O problema do descumprimento sistemático dos direitos dos presos é silenciado. Isto começa a acontecer, na verdade, desde que os direitos são rebaixados ao status de benefícios, ou seja, favores, atos de generosidade do Estado. Chega ao ponto de um relatório elaborado pelo CNJ chamar de benefício até mesmo a extinção da pena por cumprimento integral, em um desses mutirões. Como tudo são só benevolências autorizadas pelos juízes, não é tão grave manter dez pessoas em uma cela para quatro.  Fica tolerável a manutenção de pessoa em regime semi-aberto em estabelecimento fechado e por aí vai. "Desculpa aí, senhor preso, mas hoje não dá para quebrar o seu galho".

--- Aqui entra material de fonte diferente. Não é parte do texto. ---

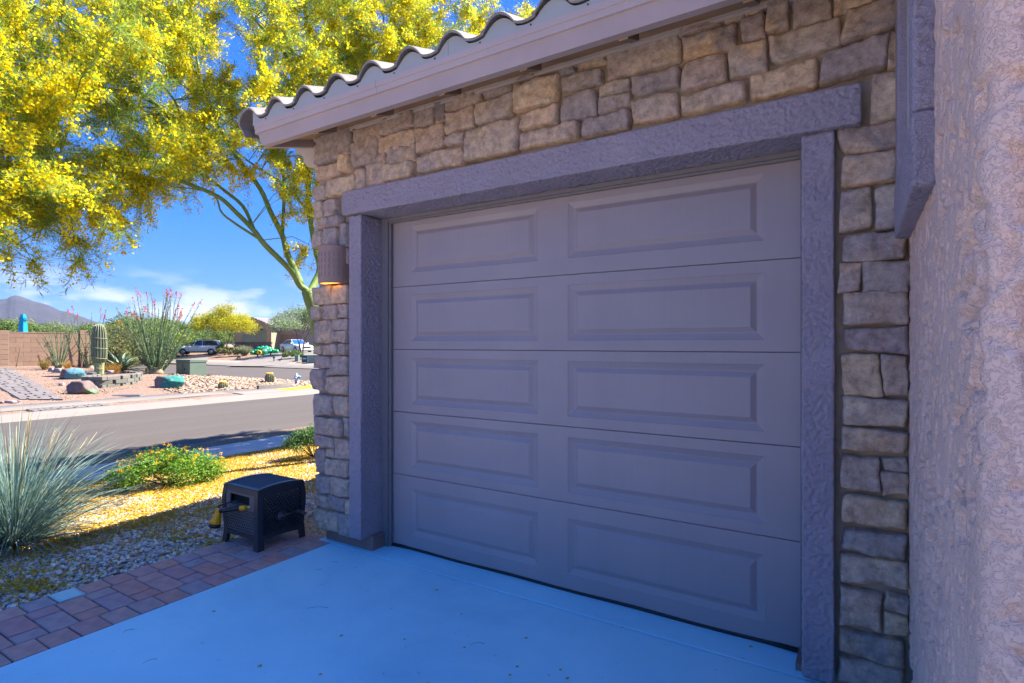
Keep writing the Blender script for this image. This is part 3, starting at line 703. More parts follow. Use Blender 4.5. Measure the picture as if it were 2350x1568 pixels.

Passam alguns dias, o assunto vai mudando e descamba para as "regalias" dos presos. Descobre-se, em um passe de mágica, que prisões tem líderes. Com uma surpresa ainda maior, chega-se à inesperada conclusão de que as lideranças fazem negociações com administrações prisionais. Mas, chega-se a revelações ainda mais estarrecedoras: "Presos têm televisões!" "Presos tem fogões!" "Presos usam drogas!" E o discurso muda para o ódio aos presos. Eles deixam de ser as pessoas que vivem em condições insalubres, com risco de serem decapitados ou massacrados. Voltam a ser os marginais, os cruéis, os monstros e, afinal, os únicos culpados por aquele mal estar.

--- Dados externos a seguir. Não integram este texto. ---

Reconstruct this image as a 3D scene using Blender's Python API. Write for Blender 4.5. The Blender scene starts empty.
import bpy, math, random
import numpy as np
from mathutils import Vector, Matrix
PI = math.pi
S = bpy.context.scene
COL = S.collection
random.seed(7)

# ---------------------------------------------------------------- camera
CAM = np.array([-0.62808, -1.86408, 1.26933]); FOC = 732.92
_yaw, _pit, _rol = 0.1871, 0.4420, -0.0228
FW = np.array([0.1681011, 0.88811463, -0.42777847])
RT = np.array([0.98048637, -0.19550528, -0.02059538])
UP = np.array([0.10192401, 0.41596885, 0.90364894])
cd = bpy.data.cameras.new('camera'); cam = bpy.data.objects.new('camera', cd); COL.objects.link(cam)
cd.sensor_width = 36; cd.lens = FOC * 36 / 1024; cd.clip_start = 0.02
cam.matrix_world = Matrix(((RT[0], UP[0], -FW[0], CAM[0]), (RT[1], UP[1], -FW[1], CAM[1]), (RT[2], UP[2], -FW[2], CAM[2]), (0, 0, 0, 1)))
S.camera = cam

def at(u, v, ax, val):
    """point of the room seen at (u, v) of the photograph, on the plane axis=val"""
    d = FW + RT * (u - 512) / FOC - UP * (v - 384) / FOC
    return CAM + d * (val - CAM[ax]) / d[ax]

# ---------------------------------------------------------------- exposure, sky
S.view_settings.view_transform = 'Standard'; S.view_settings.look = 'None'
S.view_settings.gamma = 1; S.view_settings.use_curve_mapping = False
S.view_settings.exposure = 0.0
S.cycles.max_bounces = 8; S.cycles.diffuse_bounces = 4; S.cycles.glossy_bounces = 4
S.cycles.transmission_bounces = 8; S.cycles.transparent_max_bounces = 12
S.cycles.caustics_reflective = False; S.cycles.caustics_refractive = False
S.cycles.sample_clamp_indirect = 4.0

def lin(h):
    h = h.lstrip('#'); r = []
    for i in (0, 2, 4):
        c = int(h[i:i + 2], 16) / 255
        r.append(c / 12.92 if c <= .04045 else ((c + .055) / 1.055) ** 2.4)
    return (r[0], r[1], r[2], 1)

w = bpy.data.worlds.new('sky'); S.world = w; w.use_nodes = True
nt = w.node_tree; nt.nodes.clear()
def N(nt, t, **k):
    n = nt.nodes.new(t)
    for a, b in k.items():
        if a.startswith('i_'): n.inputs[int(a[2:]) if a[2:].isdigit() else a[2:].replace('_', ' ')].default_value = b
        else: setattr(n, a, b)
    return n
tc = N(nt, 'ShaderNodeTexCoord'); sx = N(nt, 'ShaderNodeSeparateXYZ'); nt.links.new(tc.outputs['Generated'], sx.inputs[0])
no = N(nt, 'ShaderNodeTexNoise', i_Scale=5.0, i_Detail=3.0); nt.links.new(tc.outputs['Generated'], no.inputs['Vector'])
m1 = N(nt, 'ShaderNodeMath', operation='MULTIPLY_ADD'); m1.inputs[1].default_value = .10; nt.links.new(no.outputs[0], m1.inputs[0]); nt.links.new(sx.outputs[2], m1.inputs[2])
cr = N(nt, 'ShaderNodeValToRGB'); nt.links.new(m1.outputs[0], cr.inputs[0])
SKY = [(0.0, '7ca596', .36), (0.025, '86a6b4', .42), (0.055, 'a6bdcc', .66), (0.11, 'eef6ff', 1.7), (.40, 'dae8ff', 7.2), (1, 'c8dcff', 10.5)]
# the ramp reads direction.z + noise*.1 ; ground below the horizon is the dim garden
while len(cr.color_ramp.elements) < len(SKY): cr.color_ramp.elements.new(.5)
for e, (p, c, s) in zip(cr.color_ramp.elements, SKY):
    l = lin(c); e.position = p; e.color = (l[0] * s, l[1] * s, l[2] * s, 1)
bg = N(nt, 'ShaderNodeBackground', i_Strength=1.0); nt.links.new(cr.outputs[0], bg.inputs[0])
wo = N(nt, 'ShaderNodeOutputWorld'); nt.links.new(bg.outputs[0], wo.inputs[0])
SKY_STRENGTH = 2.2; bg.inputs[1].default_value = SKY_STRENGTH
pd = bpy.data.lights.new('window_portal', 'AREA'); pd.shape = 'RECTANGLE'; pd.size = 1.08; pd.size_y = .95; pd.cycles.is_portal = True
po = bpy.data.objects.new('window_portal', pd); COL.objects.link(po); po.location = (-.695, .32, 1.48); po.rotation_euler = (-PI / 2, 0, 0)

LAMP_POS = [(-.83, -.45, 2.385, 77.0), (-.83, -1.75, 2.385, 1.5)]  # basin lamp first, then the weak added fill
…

Aí, a gente não lembra mais que praticamente todas as prisões têm mais presos que vagas. Aí, a gente continua decretando a prisão do menino que roubou três livros. Aí, a gente continua decretando prisão provisória por risco à ordem pública, sem nem explicar o que é isto. Aí, a gente aprova aumento de pena para isto e novo tipo penal para aquilo. Aí, a gente pede redução da maioridade penal. Aí, a gente amarra o garoto no poste. Aí, a gente reclama dos direitos humanos. Aí, o mutirão acaba e o estabelecimento continua com mais gente do que é capaz de suportar. Aí, a gente simplesmente esquece e tudo volta ao normal. As águas passam, as pedrinhas ficam. Afinal, na guerra do rochedo com o mar, sempre sobra para o siri. Ainda mais se o siri for daqueles mais escuros.